● **Written exercise**
Repeat every line exactly, keeping the pictures out of the copy.

● **Data to process**
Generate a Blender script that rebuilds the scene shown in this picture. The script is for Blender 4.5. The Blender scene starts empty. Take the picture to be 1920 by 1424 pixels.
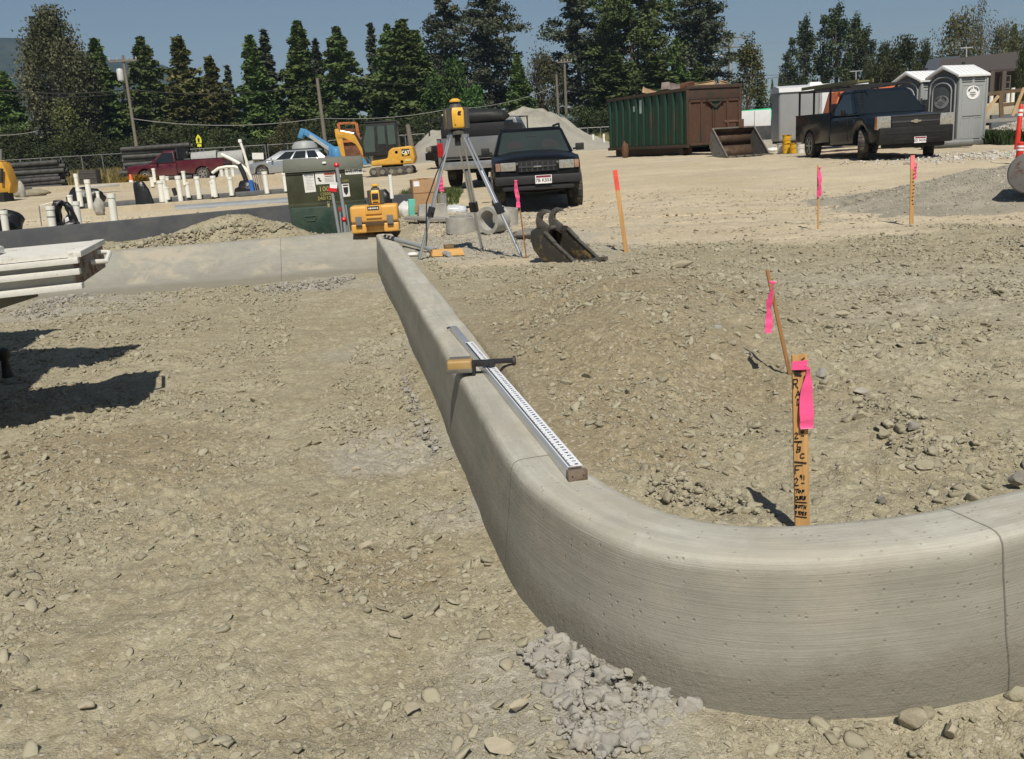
import bpy, bmesh, math, random
import numpy as np
from mathutils import Vector, Matrix, Euler
R = math.radians
S = bpy.context.scene
COL = S.collection
# ---------------------------------------------------------------- camera
FPX, PITCH, ROLL, CAMH = 1750.0, math.atan(437/1750.), R(3.5), 1.45
_F = Vector((0, math.cos(PITCH), -math.sin(PITCH)))
_U0 = Vector((0, math.sin(PITCH), math.cos(PITCH))); _R0 = Vector((1, 0, 0))
_U = math.cos(ROLL)*_U0 + math.sin(ROLL)*_R0
_R = math.cos(ROLL)*_R0 - math.sin(ROLL)*_U0
cam_d = bpy.data.cameras.new('camera'); cam = bpy.data.objects.new('camera', cam_d); COL.objects.link(cam)
cam_d.sensor_width = 36; cam_d.lens = 36*FPX/1920; cam_d.clip_start = .05; cam_d.clip_end = 20000
_m = Matrix((( _R.x, _U.x, -_F.x, 0), (_R.y, _U.y, -_F.y, 0), (_R.z, _U.z, -_F.z, CAMH), (0, 0, 0, 1)))
cam.matrix_world = _m
S.camera = cam
# ---------------------------------------------------------------- daylight
SUN_EL, SUN_AZ = R(52.5), R(175)           # azimuth measured clockwise from +Y: behind the camera, to the right
w = bpy.data.worlds.new('World'); S.world = w; w.use_nodes = True
nt = w.node_tree; bg = nt.nodes['Background']
sky = nt.nodes.new('ShaderNodeTexSky'); sky.sky_type = 'NISHITA'; sky.sun_disc = False
sky.sun_elevation = SUN_EL; sky.sun_rotation = SUN_AZ
sky.air_density = 1.0; sky.dust_density = 1.0; sky.ozone_density = 2.0; sky.altitude = 600
nt.links.new(sky.outputs[0], bg.inputs[0]); bg.inputs[1].default_value = .053
sd = bpy.data.lights.new('sun', 'SUN'); sd.energy = 4.9; sd.angle = R(.5); sd.color = (1, .945, .83)
sun = bpy.data.objects.new('sun', sd); COL.objects.link(sun)
_sv = Vector((math.sin(SUN_AZ)*math.cos(SUN_EL), math.cos(SUN_AZ)*math.cos(SUN_EL), math.sin(SUN_EL)))
sun.rotation_euler = _sv.to_track_quat('Z', 'Y').to_euler()
S.view_settings.view_transform = 'Standard'; S.view_settings.look = 'None'
S.view_settings.exposure = 0.0; S.view_settings.gamma = 1
S.view_settings.use_curve_mapping = False
S.cycles.max_bounces = 6; S.cycles.transparent_max_bounces = 8
# ---------------------------------------------------------------- picture -> world
def ray(u, v): return _F + _R*((u-960)/FPX) - _U*((v-712)/FPX)
def at(u, v, y):
    d = ray(u, v); return Vector((0, 0, CAMH)) + d*(y/d.y)
def atz(u, v, z):
    d = ray(u, v); return Vector((0, 0, CAMH)) + d*((z-CAMH)/d.z)
# ---------------------------------------------------------------- things
def thing(name, label, cat, loc=(0, 0, 0), rz=0, group=None, rot=None):
    o = bpy.data.objects.new(name, None); COL.objects.link(o)
    o.empty_display_size = .1; o.location = loc; o.rotation_euler = rot or (0, 0, R(rz))
    return tag(o, label, cat, group)
def tag(o, label, cat, group=None):
    o['label'] = label; o['category'] = cat
    if group: o['group'] = group
    return o
def struct(o): o['kind'] = 'structure'; return o
def stuff(o): o['kind'] = 'stuff'; return o
def copy_tree(o, parent=None):
    c = o.copy(); COL.objects.link(c)
    if parent: c.parent = parent
    for ch in o.children: copy_tree(ch, c)
    return c
def relabel(o, label, loc=None, rz=None, scale=None, group=None):
    o['label'] = label
    if group: o['group'] = group
    if loc is not None: o.location = loc
    if rz is not None: o.rotation_euler = (0, 0, R(rz))
    if scale is not None: o.scale = scale if hasattr(scale, '__len__') else (scale,)*3
    return o
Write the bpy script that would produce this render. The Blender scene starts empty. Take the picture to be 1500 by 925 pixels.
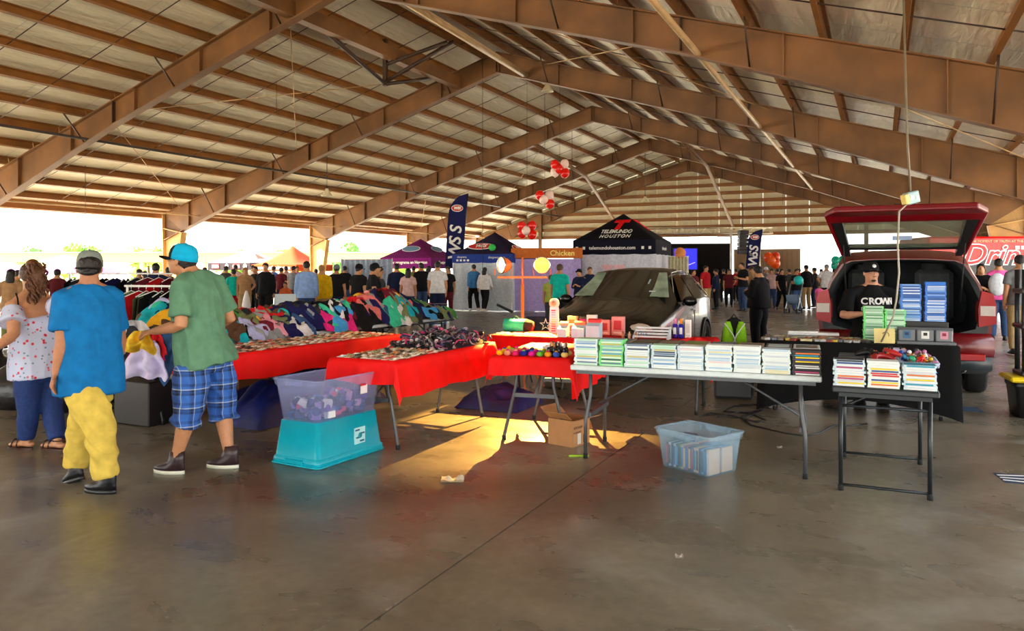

● **Problem solution**
Generate a Blender script that rebuilds the scene shown in this picture. The script is for Blender 4.5. The Blender scene starts empty. Take the picture to be 1920 by 1424 pixels.
import bpy, bmesh, math, random
import numpy as np
from mathutils import Vector, Matrix, Euler
R = math.radians
S = bpy.context.scene
COL = S.collection
# ---------------------------------------------------------------- camera
FPX, PITCH, ROLL, CAMH = 1750.0, math.atan(437/1750.), R(3.5), 1.45
_F = Vector((0, math.cos(PITCH), -math.sin(PITCH)))
_U0 = Vector((0, math.sin(PITCH), math.cos(PITCH))); _R0 = Vector((1, 0, 0))
_U = math.cos(ROLL)*_U0 + math.sin(ROLL)*_R0
_R = math.cos(ROLL)*_R0 - math.sin(ROLL)*_U0
cam_d = bpy.data.cameras.new('camera'); cam = bpy.data.objects.new('camera', cam_d); COL.objects.link(cam)
cam_d.sensor_width = 36; cam_d.lens = 36*FPX/1920; cam_d.clip_start = .05; cam_d.clip_end = 20000
_m = Matrix((( _R.x, _U.x, -_F.x, 0), (_R.y, _U.y, -_F.y, 0), (_R.z, _U.z, -_F.z, CAMH), (0, 0, 0, 1)))
cam.matrix_world = _m
S.camera = cam
# ---------------------------------------------------------------- daylight
SUN_EL, SUN_AZ = R(52.5), R(175)           # azimuth measured clockwise from +Y: behind the camera, to the right
w = bpy.data.worlds.new('World'); S.world = w; w.use_nodes = True
nt = w.node_tree; bg = nt.nodes['Background']
sky = nt.nodes.new('ShaderNodeTexSky'); sky.sky_type = 'NISHITA'; sky.sun_disc = False
sky.sun_elevation = SUN_EL; sky.sun_rotation = SUN_AZ
sky.air_density = 1.0; sky.dust_density = 1.0; sky.ozone_density = 2.0; sky.altitude = 600
nt.links.new(sky.outputs[0], bg.inputs[0]); bg.inputs[1].default_value = .053
sd = bpy.data.lights.new('sun', 'SUN'); sd.energy = 4.9; sd.angle = R(.5); sd.color = (1, .945, .83)
sun = bpy.data.objects.new('sun', sd); COL.objects.link(sun)
_sv = Vector((math.sin(SUN_AZ)*math.cos(SUN_EL), math.cos(SUN_AZ)*math.cos(SUN_EL), math.sin(SUN_EL)))
sun.rotation_euler = _sv.to_track_quat('Z', 'Y').to_euler()
S.view_settings.view_transform = 'Standard'; S.view_settings.look = 'None'
S.view_settings.exposure = 0.0; S.view_settings.gamma = 1
S.view_settings.use_curve_mapping = False
S.cycles.max_bounces = 6; S.cycles.transparent_max_bounces = 8
# ---------------------------------------------------------------- picture -> world
def ray(u, v): return _F + _R*((u-960)/FPX) - _U*((v-712)/FPX)
def at(u, v, y):
    d = ray(u, v); return Vector((0, 0, CAMH)) + d*(y/d.y)
def atz(u, v, z):
    d = ray(u, v); return Vector((0, 0, CAMH)) + d*((z-CAMH)/d.z)
# ---------------------------------------------------------------- things
def thing(name, label, cat, loc=(0, 0, 0), rz=0, group=None, rot=None):
    o = bpy.data.objects.new(name, None); COL.objects.link(o)
    o.empty_display_size = .1; o.location = loc; o.rotation_euler = rot or (0, 0, R(rz))
    return tag(o, label, cat, group)
def tag(o, label, cat, group=None):
    o['label'] = label; o['category'] = cat
    if group: o['group'] = group
    return o
def struct(o): o['kind'] = 'structure'; return o
def stuff(o): o['kind'] = 'stuff'; return o
def copy_tree(o, parent=None):
    c = o.copy(); COL.objects.link(c)
    if parent: c.parent = parent
    for ch in o.children: copy_tree(ch, c)
    return c
def relabel(o, label, loc=None, rz=None, scale=None, group=None):
    o['label'] = label
    if group: o['group'] = group
    if loc is not None: o.location = loc
    if rz is not None: o.rotation_euler = (0, 0, R(rz))
    if scale is not None: o.scale = scale if hasattr(scale, '__len__') else (scale,)*3
    return o
Write the bpy script that would produce this render. The Blender scene starts empty. Take the picture to be 1500 by 925 pixels.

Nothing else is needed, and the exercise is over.